Les processus sociaux connaissent des moments de flux et d’autres de reflux. Des leaders anti-France ont existé par le passé à l’instar de Lumumba, Sankara, Modibo Keïta etc.
La fin souvent tragique de cette classe de dirigeants « révolutionnaires » et l’arrivée de personnalités « plus conciliantes » avec l’ancienne métropole, ont quelque peu calmé les ardeurs au profit d’une longue période de collaboration qui a coïncidé avec l’âge d’or de la Francafrique, nom évoquant une nébuleuse affairiste et politicienne qui fait l’objet d’une exhaustive documentation autant en France qu’en Afrique.
Cependant, depuis deux décennies, avec l’émergence de démocraties plus stables en Afrique, la parole se libère à nouveau. Des mouvements sociaux, notamment chez la jeunesse, naissent, avec une puissante société civile qui se structure, constituent le fer de lance de la lutte contre ce qu’ils appellent le « néocolonialisme » français.

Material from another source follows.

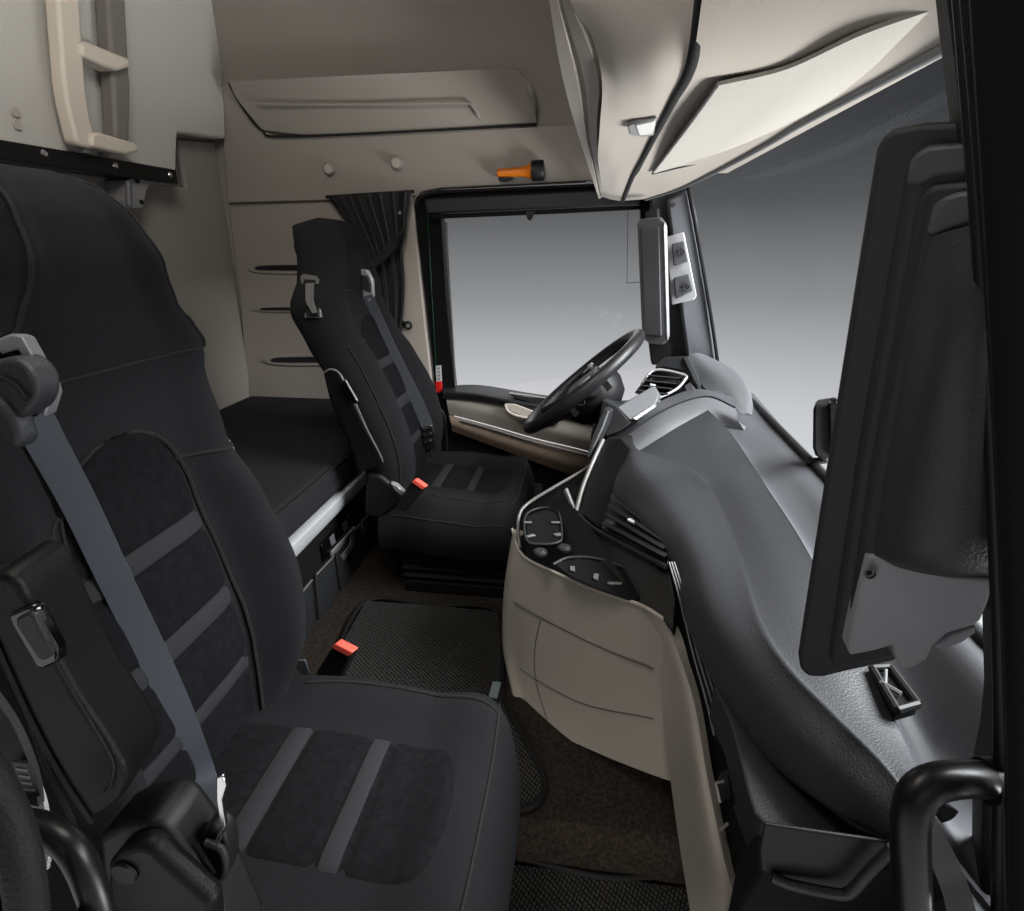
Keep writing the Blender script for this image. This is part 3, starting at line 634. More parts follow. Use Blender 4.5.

La profondeur démocratique, l’extension des libertés individuelles en Afrique provoquent ainsi directement l’émergence du sentiment anti-France actuelle car les militants et intellectuelles usent de leur liberté d’expression pour poser le problème du rapport de notre pays à la France.
À ce propos, il faut noter l’abondance de publications sur le FCFA, les entreprises Françaises en Afrique, etc.
Ce printemps démocratique coïncide avec une volonté pour la France de conserver son pré carré en redoublant d’activisme pour introduire ses entreprises afin que celles-ci bénéficient des forts taux de croissance en Afrique.
Dès lors, il faut présager d’une poursuite de la montée du sentiment « anti-France », surtout si les élites économiques et politiques continuent à profiter de la manne financière en jeu au détriment du plus grand nombre.
Brice Dier Koué est diplômé de l’Institut Supérieur de Management (ISM), enseignant en Management et web-activiste.